Charles Munger on Niederhoffering the Curriculum

Sunday, January 6th, 2008

I’ve already mentioned that Berkshire Hathaway’s Charles Munger gave a speech at UCSB in 2003 that was chock-full of thought-provoking bits — like this bit on Niederhoffering the curriculum:

There was a wonderful example of gaming a human system in the career of Victor Niederhoffer in the Economics Department of Harvard. Victor Niederhoffer was the son of a police lieutenant, and he needed to get A’s at Harvard. But he didn’t want to do any serious work at Harvard, because what he really liked doing was, one, playing world-class checkers; two, gambling in high-stakes card games, at which he was very good, all hours of the day and night; three, being the squash champion of the United States, which he was for years; and, four, being about as good a tennis player as a part-time tennis player could be.
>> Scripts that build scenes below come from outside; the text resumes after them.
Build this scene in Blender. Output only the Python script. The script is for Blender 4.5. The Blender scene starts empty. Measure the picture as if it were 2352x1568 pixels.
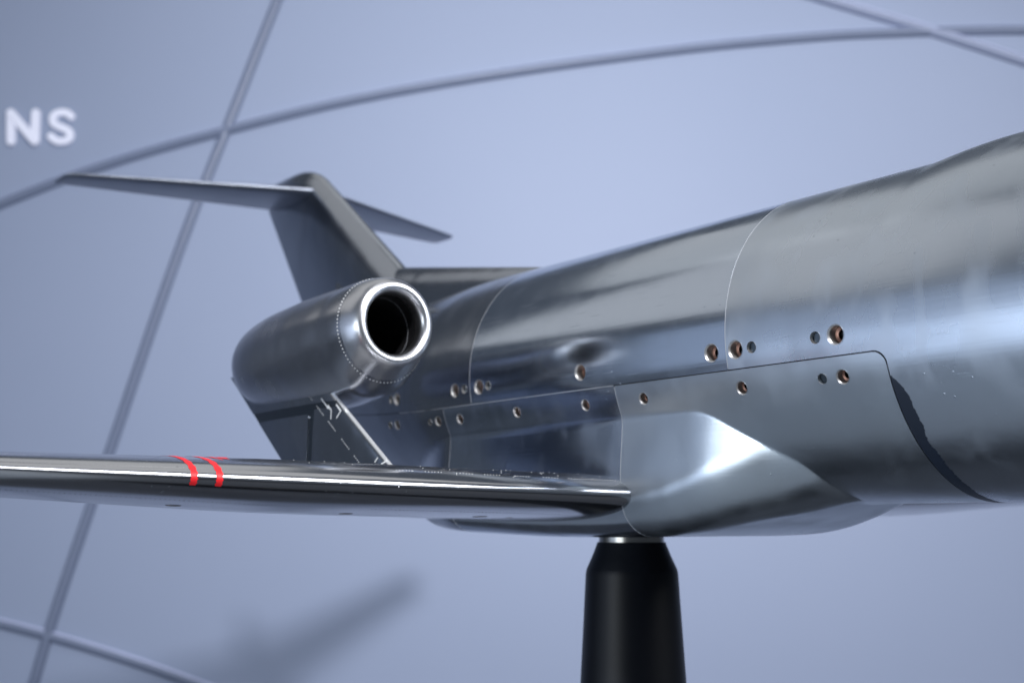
import bpy, math, random
import numpy as np
from mathutils import Vector, Matrix
from mathutils.geometry import delaunay_2d_cdt
random.seed(7)
rad = math.radians
H = 1.30                                   # eye height of the camera above the floor
# ------------------------------------------------------------------ camera, world, lamps
scn = bpy.context.scene
C = scn.collection
YAW = .6382; PITCH = math.atan(416/2850)
VD = np.array([-math.cos(YAW), math.sin(YAW)]); VR = np.array([math.sin(YAW), math.cos(YAW)])
cam_d = bpy.data.cameras.new('camera'); cam = bpy.data.objects.new('camera', cam_d); C.objects.link(cam)
cam_d.sensor_width = 36; cam_d.lens = 2850/2352*36; cam_d.clip_start = .02; cam_d.clip_end = 60
cam.location = (0, 0, H)
fw = Vector((VD[0]*math.cos(PITCH), VD[1]*math.cos(PITCH), math.sin(PITCH)))
cam.rotation_euler = fw.to_track_quat('-Z', 'Y').to_euler()
cam_d.dof.use_dof = True; cam_d.dof.focus_distance = .87; cam_d.dof.aperture_fstop = 6.6
scn.camera = cam
w = bpy.data.worlds.new('World'); scn.world = w; w.use_nodes = True
w.node_tree.nodes['Background'].inputs[0].default_value = (.08, .095, .12, 1)
w.node_tree.nodes['Background'].inputs[1].default_value = 1.0
vs = scn.view_settings
vs.view_transform = 'Standard'; vs.look = 'None'; vs.exposure = 0; vs.gamma = 1; vs.use_curve_mapping = False

def P3(F, L, z):                            # a point given as metres ahead, metres right and metres above the eye
    return Vector((VD[0]*F+VR[0]*L, VD[1]*F+VR[1]*L, H+z))

def area(name, loc, target, sx, sy, watts, col, spread=180):
    l = bpy.data.lights.new(name, 'AREA'); l.shape = 'RECTANGLE'; l.size = sx; l.size_y = sy
    l.energy = watts; l.color = col; l.spread = rad(spread)
    o = bpy.data.objects.new(name, l); C.objects.link(o); o.location = loc
    o.rotation_euler = (Vector(target)-Vector(loc)).to_track_quat('-Z', 'Y').to_euler()
    return o
MODEL = Vector((-.9, .7, H+.1))
#LAMPS
area('overhead_lamp', (-2.4, -.72, H+2.0), MODEL, 1.7, 1.9, 5.2, (1, .98, .95))
area('ceiling_lamp', (-.5, 1.0, H+2.6), MODEL, 1.8, 1.8, 5, (1, .98, .94))
area('rear_ceiling_lamp', (-2.3, .9, H+2.5), MODEL, 1.6, 1.5, 3.6, (1, .99, .95))
area('front_lamp', (1.6, 1.6, H+1.38), MODEL, 2.6, 1.2, 96, (.97, .98, 1))
area('side_lamp', (-2.2, -2.1, H+.45), MODEL, 2.3, 1.3, 3.9, (.70, .84, 1.12))
area('low_side_lamp', (-1.55, -1.95, H-.40), MODEL, 1.9, 1.0, 8.5, (.74, .87, 1.10))
area('fill_lamp', (-.60, -1.85, H-.18), MODEL, 1.15, .9, 19, (.88, .95, 1))
area('wall_wash_lamp', P3(1.9, .3, 2.6), P3(3.2, .4, .4), 2.6, .3, 5, (.95, .97, 1), 90)
area('hall_spot', P3(-.335, .14, 1.56), P3(3.2, .25, .30), .14, .14, 25, (.97, .97, 1), 85)
#END LAMPS

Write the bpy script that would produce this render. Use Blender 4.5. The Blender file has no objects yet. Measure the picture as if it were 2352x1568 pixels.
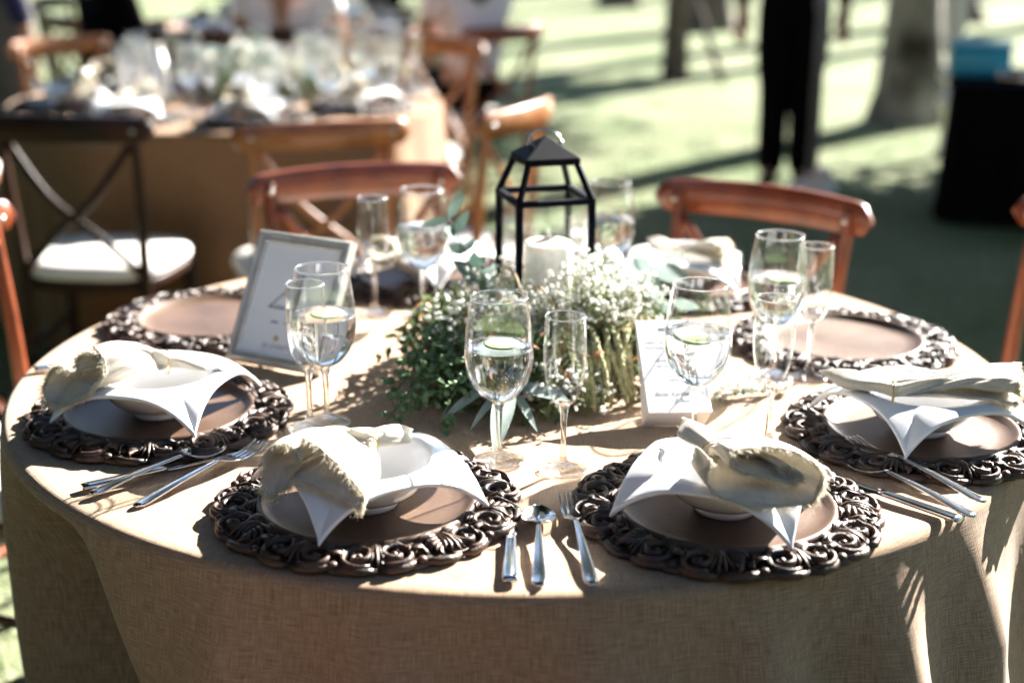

This did not leave much time for getting A’s at Harvard so he went into the Economics Department. You’d think he would have chosen French poetry. But remember, this was a guy who could play championship checkers. He thought he was up to outsmarting the Harvard Economics Department. And he was. He noticed that the graduate students did most of the boring work that would otherwise go to the professors, and he noticed that because it was so hard to get to be a graduate student at Harvard, they were all very brilliant and organized and hard working, as well as much needed by grateful professors.

And therefore, by custom, and as would be predicted from the psychological force called reciprocity tendency, in a really advanced graduate course, the professors always gave an A. So Victor Niederhoffer signed up for nothing but the most advanced graduate courses in the Harvard Economics Department, and of course, he got A, after A, after A, after A, and was hardly ever near a class. And for a while, some people at Harvard may have thought it had a new prodigy on its hands. That’s a ridiculous story, but the scheme will work still. And Niederhoffer is famous: they call his style “Niederhoffering the curriculum.”